- **Exercise requirements**
Every line below should be repeated exactly.

- **Given data**
▼▼▼
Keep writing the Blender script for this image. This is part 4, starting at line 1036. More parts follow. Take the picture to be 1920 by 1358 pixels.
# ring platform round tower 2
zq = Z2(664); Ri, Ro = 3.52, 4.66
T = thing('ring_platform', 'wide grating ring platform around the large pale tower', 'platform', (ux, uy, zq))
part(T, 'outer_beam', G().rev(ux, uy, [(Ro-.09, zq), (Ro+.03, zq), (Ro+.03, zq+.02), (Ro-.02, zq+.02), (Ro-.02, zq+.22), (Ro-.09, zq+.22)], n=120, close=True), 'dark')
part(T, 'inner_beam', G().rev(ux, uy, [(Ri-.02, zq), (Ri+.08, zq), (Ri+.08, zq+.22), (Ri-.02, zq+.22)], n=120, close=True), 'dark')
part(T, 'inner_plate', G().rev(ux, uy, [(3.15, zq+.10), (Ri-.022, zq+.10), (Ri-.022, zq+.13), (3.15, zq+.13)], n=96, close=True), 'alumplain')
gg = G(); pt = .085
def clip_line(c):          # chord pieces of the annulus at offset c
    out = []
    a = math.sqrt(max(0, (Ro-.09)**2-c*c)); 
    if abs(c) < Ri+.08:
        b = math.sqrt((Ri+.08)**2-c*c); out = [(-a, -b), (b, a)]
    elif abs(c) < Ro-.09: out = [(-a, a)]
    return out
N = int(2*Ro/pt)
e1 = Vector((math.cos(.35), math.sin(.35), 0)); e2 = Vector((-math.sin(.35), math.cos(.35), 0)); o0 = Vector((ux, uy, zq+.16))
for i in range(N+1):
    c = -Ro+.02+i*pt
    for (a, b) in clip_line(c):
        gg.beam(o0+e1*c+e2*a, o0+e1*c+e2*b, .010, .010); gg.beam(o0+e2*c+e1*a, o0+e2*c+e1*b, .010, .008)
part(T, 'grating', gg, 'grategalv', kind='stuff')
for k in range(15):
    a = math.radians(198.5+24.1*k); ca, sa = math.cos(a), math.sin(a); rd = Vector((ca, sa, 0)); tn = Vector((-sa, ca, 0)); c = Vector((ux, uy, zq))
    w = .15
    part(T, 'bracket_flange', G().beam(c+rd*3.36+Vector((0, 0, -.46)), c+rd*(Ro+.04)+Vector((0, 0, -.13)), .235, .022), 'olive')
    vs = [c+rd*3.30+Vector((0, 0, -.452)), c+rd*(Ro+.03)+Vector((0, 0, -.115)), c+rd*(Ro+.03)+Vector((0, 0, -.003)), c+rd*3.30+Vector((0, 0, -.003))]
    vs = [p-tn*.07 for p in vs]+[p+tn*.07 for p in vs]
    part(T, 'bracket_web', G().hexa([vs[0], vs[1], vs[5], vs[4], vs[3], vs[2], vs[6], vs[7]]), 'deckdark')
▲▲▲
- **Complete answer**
Keep writing the Blender script for this image. This is part 4, starting at line 1036. More parts follow. Take the picture to be 1920 by 1358 pixels.
# ring platform round tower 2
zq = Z2(664); Ri, Ro = 3.52, 4.66
T = thing('ring_platform', 'wide grating ring platform around the large pale tower', 'platform', (ux, uy, zq))
part(T, 'outer_beam', G().rev(ux, uy, [(Ro-.09, zq), (Ro+.03, zq), (Ro+.03, zq+.02), (Ro-.02, zq+.02), (Ro-.02, zq+.22), (Ro-.09, zq+.22)], n=120, close=True), 'dark')
part(T, 'inner_beam', G().rev(ux, uy, [(Ri-.02, zq), (Ri+.08, zq), (Ri+.08, zq+.22), (Ri-.02, zq+.22)], n=120, close=True), 'dark')
part(T, 'inner_plate', G().rev(ux, uy, [(3.15, zq+.10), (Ri-.022, zq+.10), (Ri-.022, zq+.13), (3.15, zq+.13)], n=96, close=True), 'alumplain')
gg = G(); pt = .085
def clip_line(c):          # chord pieces of the annulus at offset c
    out = []
    a = math.sqrt(max(0, (Ro-.09)**2-c*c)); 
    if abs(c) < Ri+.08:
        b = math.sqrt((Ri+.08)**2-c*c); out = [(-a, -b), (b, a)]
    elif abs(c) < Ro-.09: out = [(-a, a)]
    return out
N = int(2*Ro/pt)
e1 = Vector((math.cos(.35), math.sin(.35), 0)); e2 = Vector((-math.sin(.35), math.cos(.35), 0)); o0 = Vector((ux, uy, zq+.16))
for i in range(N+1):
    c = -Ro+.02+i*pt
    for (a, b) in clip_line(c):
        gg.beam(o0+e1*c+e2*a, o0+e1*c+e2*b, .010, .010); gg.beam(o0+e2*c+e1*a, o0+e2*c+e1*b, .010, .008)
part(T, 'grating', gg, 'grategalv', kind='stuff')
for k in range(15):
    a = math.radians(198.5+24.1*k); ca, sa = math.cos(a), math.sin(a); rd = Vector((ca, sa, 0)); tn = Vector((-sa, ca, 0)); c = Vector((ux, uy, zq))
    w = .15
    part(T, 'bracket_flange', G().beam(c+rd*3.36+Vector((0, 0, -.46)), c+rd*(Ro+.04)+Vector((0, 0, -.13)), .235, .022), 'olive')
    vs = [c+rd*3.30+Vector((0, 0, -.452)), c+rd*(Ro+.03)+Vector((0, 0, -.115)), c+rd*(Ro+.03)+Vector((0, 0, -.003)), c+rd*3.30+Vector((0, 0, -.003))]
    vs = [p-tn*.07 for p in vs]+[p+tn*.07 for p in vs]
    part(T, 'bracket_web', G().hexa([vs[0], vs[1], vs[5], vs[4], vs[3], vs[2], vs[6], vs[7]]), 'deckdark')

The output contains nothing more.